At least Taylor Wimpey, another of the week's construction industry casualties, published the details of its difficulties on the front page of its website. This is to Wimpey's credit - something that the group is finding is in short supply, its banks being unwilling to extend more of it in the current financial climate.
Wimpey claims that Fusion Manchester, its Salford development, is 95 per cent sold, something of a miracle given its size. The living room in the two-bedroom apartment is a matchbox-like 14ft 4in by 12ft 3in.
By contrast the living room in a two-bedroom house in Chimney Pot Park, another development in Salford, is 23ft by 11ft 11in, one of the reasons why this refurbishment of a collection of Victorian terraced streets yesterday won Britain's top housing design award. In the 1970s, Chimney Pot Park's rooftops played the role of Coronation Street in the soap opera's opening credits. In 2002, the terraces were - dramatically - rescued from demolition by the developer Urban Splash.
The final phase of the development becomes available in October, but no completed houses currently remain unsold, once more highlighting the trend that extends from Salford to Surrey of the flight to quality.
Stamp of approval
The Government did not listen to calls for the reform of stamp duty on property during the boom. The £6.45billion earned from this in the 2006-07 tax year may have had played a part in this. Cynics will say it is even less likely to make the tax more fair for first time-buyers during a downturn, as it cannot afford a further cut in revenue. The drop of 25 per cent that would be caused by the changes suggested by the Royal Institution of Chartered Surveyors (RICS) probably seems impossible to contemplate.
But as ministers seem unable to do anything else to aid the housing market - the £50 billion bail out of the banks did not lower mortgage rates by even one iota - it should still consider taking the hit on stamp duty.
The RICS proposals would remove the barriers facing most homebuyers climbing on to or moving further up the ladder.

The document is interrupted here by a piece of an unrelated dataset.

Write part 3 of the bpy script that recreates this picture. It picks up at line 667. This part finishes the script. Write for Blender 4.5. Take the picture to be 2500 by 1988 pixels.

Buyers of deluxe properties would pay more, but the purchaser of a £250,000 home who currently faces a £7,500 stamp duty bill would see this fall to £2,500.
If nothing else, adopting this measure would be cheaper than bestowing more cash on banks whose response to the last handout was to turn away even more creditworthy borrowers.
White elephant?
White's City is for sale. No, not that White City in West London, the site of a massive shopping centre to open in the autumn, but White's City, New Mexico, which has fewer retail outlets but does boast the only water source in a 20-mile area.
This desert municipality, founded in the 1920s by CharlieF.White, a homesteader, has motels, an opera house and a post office. It stands at the entrance to Carlsbad Caverns National Park, home to 16 different species of bat. Higgenbotham, the auctioneers, has set no minimum bid price.
The reason for this seems not to be the troubled US real estate market, but the problem in estimating the value of a whole city, especially one with such attractions as the Whittlin' Cowboy's Ranch and a museum with 7,000-year-old mummies.